Ceux qui font réfléchir Aulas à une possible candidature dessinent-ils un raz-de-marée ou une vaguelette? "C’est entre les deux", répond un grand connaisseur, qui ajoute: "Il faut que les oppositions se parlent et s’agrègent." Cela ouvre-t-il la voie à une opposition unie, là où ce qu’il reste de la Macronie et la droite de gouvernement en reconstruction doivent forcément s’entendre pour peser en mars 2026? C’est une première piste, car il se murmure que des ponts sont bien lancés entre l’ancien boss de l’OL et la liste portée par Pierre Oliver, le maire LR du 2e arrondissement de Lyon.
En attendant de vraiment se prononcer à l’automne, Jean-Michel Aulas revient là où il aime être: au centre des attentions. Mais pour quelles intentions finales? Une fois toutes ces petites pierres posées, empruntera-t-il le chemin jusqu’au bout? "Il faut avoir des troupes avec soi pour conduire des listes dans tous les arrondissements", glisse un connaisseur de la vie politique locale, précisant qu’il faut avoir au total 221 noms à coucher sur les listes. "La politique est beaucoup plus complexe que le milieu du foot business. Peut-il éviter les écueils aussi facilement que durant ses trente-six ans de présidence à l’OL?", interroge-t-on, alors qu’il a toujours su résister à l’appel de la politique locale lorsqu’il était le patron des Gones.

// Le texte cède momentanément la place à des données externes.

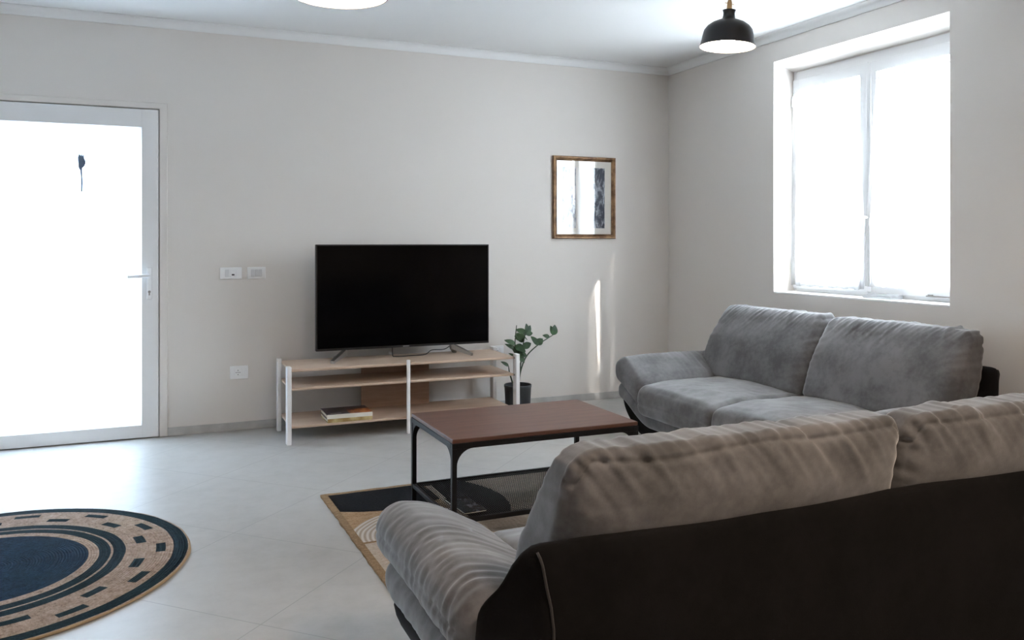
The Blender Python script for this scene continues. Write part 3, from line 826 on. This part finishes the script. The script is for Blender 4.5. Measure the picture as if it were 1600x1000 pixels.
for k in range(nx + 1):
    x = -hx + e + (2 * (hx - e)) * k / nx
    box(t, x - 0.0013, x + 0.0013, -hy + 0.018, hy - 0.018, zs - 0.002, zs + 0.0)
for k in range(29):
    y = -hy + e + (2 * (hy - e)) * k / 28
    box(t, -hx + 0.018, hx - 0.018, y - 0.0009, y + 0.0009, zs - 0.0025, zs - 0.0005)
obj('mesh_shelf', t, M_black, ct)
mg = thing('magazine', 'dark glossy magazine lying on the mesh shelf beside the table leg', 'magazine', (-2.745, -2.49, 0.1122), R(4))
t = bmesh.new(); box(t, -0.052, 0.052, -0.11, 0.11, 0.004, 0.0065, 0.0006); box(t, -0.052, 0.052, -0.11, 0.11, 0.0, 0.001); obj('cover', t, M_mag, mg)
t = bmesh.new(); box(t, -0.0505, 0.051, -0.1085, 0.1085, 0.001, 0.004); obj('pages', t, M_pages, mg)

# ------------------------------------------------------------------ sofas
def drop(x):                                     # the front border sweeps down below the seats
    return -0.135 * ss((1.06 - abs(x)) / 0.36)

def sofa(label, loc, rz, seed, E=0.985):
    root = thing('sofa', label, 'sofa', loc, rz, group='matching grey sofas around the coffee table')
    # dark base, tapering in to the floor
    def wb(p, q):
        s = max(0, min(1, p.z / 0.245)); k = 0.79 + 0.21 * (1 - (1 - s) ** 2.4)
        return (p.x * k, p.y - (0.03 * (1 - s) if p.y > 0.5 else 0), p.z + drop(p.x) * s)
    t = softbox((0, 0.475, 0.124), (1.065, 0.435, 0.122), 0.03, 0.03, wb); obj('base', t, M_dark, root, smooth=True)
    # dark back shell
    def wsell(p, q):
        kt = ss((0.66 - p.z) / 0.18)
        y = p.y * (0.5 + 0.5 * kt)
        f = ss(y / 0.14)
        x = p.x * (1 + 0.078 * f)
        y = y + max(0, (0.58 - p.z)) * 0.22 * ss(q[1] * 0.5 + 0.5)
        z = p.z - (0.03 * ss(q[1]) * ss((p.z - 0.4) / 0.25))
        y -= 0.012 * math.sin(math.pi * (q[2] * 0.5 + 0.5)) * (1 if q[1] < -0.9 else 0)
        return (x, y, z)
    t = softbox((0, 0.070, 0.337), (1.012, 0.070, 0.325), 0.035, 0.02, wsell, lambda p, n, q: 0.004 * nz(p.x * 4, p.z * 5, seed))
    shell = obj('back_panel', t, M_dark, root, smooth=True)
    for sx in (-1, 1):
        P = []
        for k in range(15):
            z = 0.03 + 0.60 * k / 14; P.append((sx * (0.980 + 0.022 * ss((z - 0.50) / 0.15)), -0.0005 - 0.010 * math.sin(math.pi * (z - 0.012) / 0.65), z))
        P += [(sx * 1.003, 0.004, 0.642), (sx * 1.005, 0.014, 0.652)]
        t = bmesh.new(); tube(t, P, 0.0030, 8); obj('piping', t, M_pipe, shell, smooth=True)
    # grey border between base and arms
    def wr(v, sc, s2=0.0): return nz(v.x * sc, v.y * sc * 1.1, v.z * sc + s2)
    def wband(p, q): return (p.x, p.y, p.z + drop(p.x))
    def dband(p, n, q):
        a = ss((abs(p.x) - 0.75) / 0.3)
        return 0.0035 * a * nz(p.y * 34 + p.z * 18, p.z * 6, seed + 3) + 0.003 * nz(p.x * 5, p.y * 5, seed)
    t = softbox((0, 0.522, 0.284), (1.082, 0.420, 0.060), 0.05, 0.0125, wband, dband); obj('border_cushion', t, M_suede, root, smooth=True)
    # arms
    for sx in (-1, 1):
        def warm(p, q):
            a = abs(p.x); inn = ss((1.10 - a) / 0.36)
            k = (p.z - 0.335) / 0.17
            z = p.z - inn * 0.135 * (1 - k) - 0.108 * k * inn ** 1.6 + 0.006 * k
            fr = ss((p.y - 0.80) / 0.2)
            z += 0.012 * k * math.sin(math.pi * min(1, max(0, (p.y - 0.15) / 0.8)))
            z -= 0.003 * k * fr
            x = p.x + sx * 0.010 * math.sin(math.pi * max(0, min(1, k)))
            return (x, p.y, z)
        def darm(p, n, q):
            a = abs(p.x); top = max(0, n.z); out = max(0, n.x * sx)
            # arcs fanning out of the junction with the back
            back = 1 - ss((p.y - 0.30) / 0.60)
            w1 = nz((p.y + 0.10 * (a - 0.9) + 0.35 * (a - 0.95) ** 2) * 46, (p.z + a) * 3.0, seed + 9)
            w2 = nz(p.y * 52 + p.z * 26, p.z * 7, seed + 17)
            d = 0.0042 * w1 * (0.25 + back) * (top + 0.4 * out) + 0.0042 * w2 * out * (0.7 + 0.5 * back)
            d += 0.002 * w1 * ss((p.y - 0.8) / 0.1)
            d += 0.004 * nz(p.x * 6, p.y * 5, seed)
            d -= 0.0045 * math.exp(-((p.z - 0.425) / 0.005) ** 2) * (out > 0.5)
            return d
        t = softbox((sx * 0.925, 0.555, 0.420), (0.175, 0.405, 0.086), 0.070, 0.0085, warm, darm)
        obj('armrest', t, M_suede, root, smooth=True)
    # seats
    for sx in (-1, 1):
        def wseat(p, q):
            k = (p.z - 0.17) / 0.21
            crown = 0.022 * (1 - q[0] ** 2) * (1 - q[1] ** 4) if q[2] > 0 else 0
            y = p.y + (0.020 * math.sin(math.pi * max(0, min(1, k))) if q[1] > 0.5 else 0)
            z = p.z + crown - (0.02 * ss((p.y - 0.75) / 0.22) * k)
            return (p.x, y, z)
        def dseat(p, n, q):
            d = 0.005 * nz(p.x * 6, p.y * 6, seed + 5 + sx) + 0.002 * nz(p.x * 16, p.y * 22, seed + sx)
            d -= 0.006 * math.exp(-((p.z - 0.255) / 0.007) ** 2) * (n.y > 0.5)
            return d
        t = softbox((sx * 0.383, 0.585, 0.278), (0.3825, 0.388, 0.108), 0.050, 0.0105, wseat, dseat)
        obj('seat_cushion', t, M_suede, root, smooth=True)
    # back cushions
    for sx in (-1, 1):
        cx = sx * (E / 2 + 0.002)
        def lean(z): return 0.27 - (z - 0.38) * 0.42
        def wback(p, q):
            k = (p.z - 0.36) / 0.49                       # 0 bottom, 1 top
            thick = 1.0 + 0.24 * math.sin(math.pi * max(0, min(1, k * 0.9))) - 0.42 * ss((k - 0.45) / 0.55)
            thick *= 1 - 0.22 * abs(q[0]) ** 4
            yc = lean(p.z)
            y = yc + (p.y - 0.2) * thick
            if y < yc: y -= 0.020 * math.exp(-((k - 0.74) / 0.18) ** 2) * (1 - q[0] ** 4)
            outer = 1 if (p.x - cx) * sx > 0 else 0
            x = cx + (p.x - cx) * (1.0 - (0.01 + 0.04 * outer) * ss((k - 0.35) / 0.65) + 0.0 * math.sin(math.pi * max(0, min(1, k))))
            z = p.z + 0.002 * k * (1 - q[0] ** 2) - 0.006 * k * abs(q[0]) ** 8
            return (x, y, z)
        def dback(p, n, q):
            k = (p.z - 0.36) / 0.49; rear = max(0, -n.y); topz = max(0, n.z)
            e = abs(q[0])
            gather = 1 - ss((0.86 - p.z) / 0.20)
            a = nz((p.x + (p.z - 0.86) * 0.55 * (1 if rear > 0 else -0.5)) * 19, p.z * 3.2, seed * 3 + sx)
            b_ = nz((p.x + (p.z - 0.86) * 0.75) * 42, p.z * 5, seed * 3 + sx + 5)
            d = (0.014 * a * abs(a) * 2.2 + 0.0085 * b_) * gather * (rear + 0.35 * topz + 0.15)
            d += 0.003 * nz(p.x * 5, p.z * 5, seed)
            # side gathers
            g2 = ss((e - 0.72) / 0.28)
            d += 0.0045 * g2 * nz(p.z * 38 + p.x * 10, p.x * 4, seed + 31)
            # welt seam round the rear of the top edge and down the sides
            if rear > 0.05:
                zs = 0.818 + 0.014 * nz(p.x * 3.5, seed, 0) - 0.05 * ss((e - 0.9) / 0.1)
                d -= 0.0065 * math.exp(-((p.z - zs) / 0.0065) ** 2)
            return d
        t = softbox((cx, 0.200, 0.605), ((E - 0.002) / 2, 0.110, 0.237), 0.056, 0.0062, wback, dback)
        obj('back_cushion', t, M_suede, root, smooth=True)
    return root
sofa('grey suede sofa with dark base along the window wall', (-0.20, -2.15, 0), R(90), 2.0)
near = sofa('grey suede sofa in the foreground seen from behind, with a black back panel', (-2.265, -4.46, 0), 0, 6.0, 0.945)
near.scale = (1.04, 1, 1)

# ------------------------------------------------------------------ pendant lamps
def pendant(label, loc, s, tilt, col_out):
    r = thing('pendant_lamp', label, 'pendant lamp', (loc[0], loc[1], H), group='pendant lamps in a row')
    zr = loc[2] - H                                   # rim height below the ceiling
    TM = Matrix.Translation((0, 0, zr)) @ Matrix.Rotation(tilt[0], 4, Vector((math.sin(R(23.4)), math.cos(R(23.4)), 0)))
    # profile for a shade of radius 1 (scaled by s)
    out = [(1.0, 0.0), (0.985, 0.05), (0.93, 0.25), (0.905, 0.42), (0.86, 0.60), (0.76, 0.74), (0.60, 0.86), (0.42, 0.94), (0.29, 0.985), (0.235, 1.03), (0.215, 1.12), (0.205, 1.22), (0.225, 1.30), (0.24, 1.33)]
    t = bmesh.new(); prof = [(a * s, b * s) for a, b in out]
    inn = [((a - 0.018) * s, (b - 0.002) * s) for a, b in out][::-1]
    lathe(t, prof + inn[:1] + inn[1:], n=64, close=True)
    t.transform(TM); sh = obj('lamp_shade', t, col_out, r, smooth=True, angle=50)
    t = bmesh.new(); lathe(t, [((a - 0.022) * s, (b + 0.004) * s) for a, b in out[:10]] + [(0.0, 0.99 * s)], n=64)
    t.transform(TM); obj('shade_lining', t, M_lampwht, sh, smooth=True)
    t = bmesh.new(); lathe(t, [(0, 1.0 * s), (0.10 * s, 1.0 * s), (0.10 * s, 1.5 * s), (0.085 * s, 1.64 * s), (0.05 * s, 1.72 * s), (0, 1.72 * s)], n=24)
    tube(t, [(-0.2 * s, 0, 1.57 * s), (0.2 * s, 0, 1.57 * s)], 0.018 * s, 8)
    t.transform(TM); obj('lamp_holder', t, M_brass, r, smooth=True, angle=40)
    t = bmesh.new(); R_ = 0.034
    lathe(t, [(0, -R_)] + [(R_ * math.sin(a), -R_ * math.cos(a)) for a in [k / 10 * math.pi * 0.8 for k in range(1, 11)]] + [(0.013, 0.05), (0.013, 0.07), (0, 0.07)], c=(0, 0, 0.36 * s), n=28)
    t.transform(TM); obj('bulb', t, M_bulb, r, smooth=True)
    t = bmesh.new(); tp = TM @ Vector((0, 0, 1.70 * s)); tube(t, [tp, Vector((0, 0, -0.03))], 0.0032, 8); obj('cord', t, M_black, r)
    t = bmesh.new(); lathe(t, [(0, 0), (0.05, 0), (0.048, -0.02), (0.03, -0.032), (0, -0.034)], n=32); obj('ceiling_rose', t, col_out, r, smooth=True, angle=40)
    return r
pendant('small black domed pendant lamp with brass fitting near the window', (-1.722, -3.005, 2.128), 0.120, (R(3.0),), M_lampblk)
pendant('larger pendant lamp cut off by the top edge of the photo', (-3.42, -3.05, 2.14), 0.170, (0.0,), M_lampblk)
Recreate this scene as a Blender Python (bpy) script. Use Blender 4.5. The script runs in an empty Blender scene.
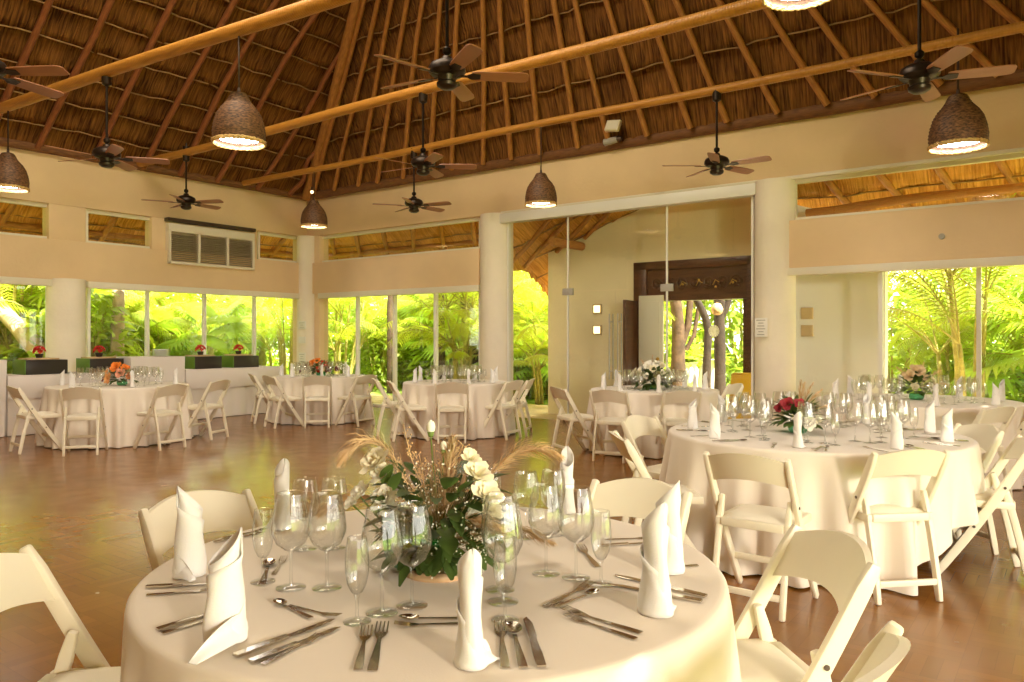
import bpy, bmesh, math, random
from math import sin, cos, pi, radians as R, hypot, atan2
from mathutils import Vector, Matrix

S = bpy.context.scene
COL = S.collection
# ------------------------------------------------------------------ camera, world, lights, exposure
H = 1.366                     # eye height
F = 767.0                     # focal length in pixels of a 1024 px wide frame
HY = 338.5                    # row of the horizon
cam_d = bpy.data.cameras.new('camera')
cam_d.sensor_width = 36.0
cam_d.lens = F / 1024 * 36
cam_d.shift_y = -(341 - HY) / 1024
cam_d.clip_end = 300
cam = bpy.data.objects.new('camera', cam_d)
cam.location = (0, 0, H)
cam.rotation_euler = (pi / 2, 0, 0)
COL.objects.link(cam)
S.camera = cam

S.view_settings.view_transform = 'Standard'
S.view_settings.look = 'None'
S.view_settings.gamma = 1.0
S.view_settings.use_curve_mapping = False
S.view_settings.exposure = 0.3
S.cycles.transparent_max_bounces = 40
S.cycles.max_bounces = 10
S.cycles.diffuse_bounces = 5
S.cycles.glossy_bounces = 4
S.cycles.transmission_bounces = 8
S.cycles.sample_clamp_indirect = 6.0
S.cycles.caustics_reflective = False
S.cycles.caustics_refractive = False
S.cycles.use_denoising = True

W = bpy.data.worlds.new('sky')
S.world = W
W.use_nodes = True
bg = W.node_tree.nodes['Background']
bg.inputs[0].default_value = (1.0, 0.97, 0.86, 1)
bg.inputs[1].default_value = 4.8

def light(name, kind, loc, target, energy, color, **kw):
    d = bpy.data.lights.new(name, kind)
    d.energy = energy
    d.color = color
    for k, v in kw.items():
        setattr(d, k, v)
    o = bpy.data.objects.new(name, d)
    o.location = loc
    v = Vector(target) - Vector(loc)
    o.rotation_euler = v.to_track_quat('-Z', 'Y').to_euler()
    COL.objects.link(o)
    return o

light('sun', 'SUN', (6, 4, 20), (0, 0, 0), 22.0, (1.0, 0.92, 0.72), angle=R(0.6))
bpy.data.objects['sun'].rotation_euler = Vector((-0.404, 0.397, -0.83)).to_track_quat('-Z', 'Y').to_euler()
# the photographer's lamp behind the camera, which throws the long napkin shadows
light('photo_lamp', 'AREA', (4.2, -4.5, 2.6), (3.2, 9.0, 2.4), 420.0, (1.0, 0.86, 0.70), shape='DISK', size=1.0)

light('roof_fill', 'AREA', (-2.7, 6.2, 7.2), (-2.9, 7.6, 0.0), 400.0, (1.0, 0.86, 0.66), shape='SQUARE', size=4.5)  # unseen soft light added under the ridge to fill the room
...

Aulas aurait promis à ses proches de ne pas se lancer
Coopté par Bernard Tapie à la fin des années 90, il a observé de près la complexité d’endosser les deux rôles. Sans oublier ses proches, qui ne seraient pas forcément en première ligne pour le soutenir, lui qui a de nouveau un rôle central dans la vie locale et sociale avec la mise en orbite de son Arena, qu’il a fait construire en tant que président de l’OL et racheté une fois déchu. Il se murmure qu’Aulas a promis à ses proches de ne pas se lancer... Mais l’essentiel est là pour bon nombre d’observateurs locaux: "Il va réveiller ce microcosme lyonnais bien court, cela peut marcher pour impulser une nouvelle donne", remarque une ancienne élue "collombiste".
Reste à connaître la valeur de ce coup d’envoi des municipales 2026. Fictive, comme quand une personnalité locale frappe le premier ballon avant que les vrais acteurs ne disputent le match dans la foulée? Ou réelle, comme capitaine d’une équipe engagée derrière lui? En sachant que le pouvoir n’est pas forcément là où l’on croit: "Il est à la métropole et non à la mairie où ce poste de n°1 est assez honorifique. Les travaux qui courroucent tout le monde, c’est une responsabilité de la métropole mais c’est le maire de Lyon qui écope." Tout cela, Jean-Michel Aulas le sait bien pour avoir été au cœur du jeu politique local depuis une quarantaine d’années, en comptant celles à la tête de la CEGID, l’autre grosse réussite de sa vie d’entrepreneur. Avant une nouvelle aventure politique?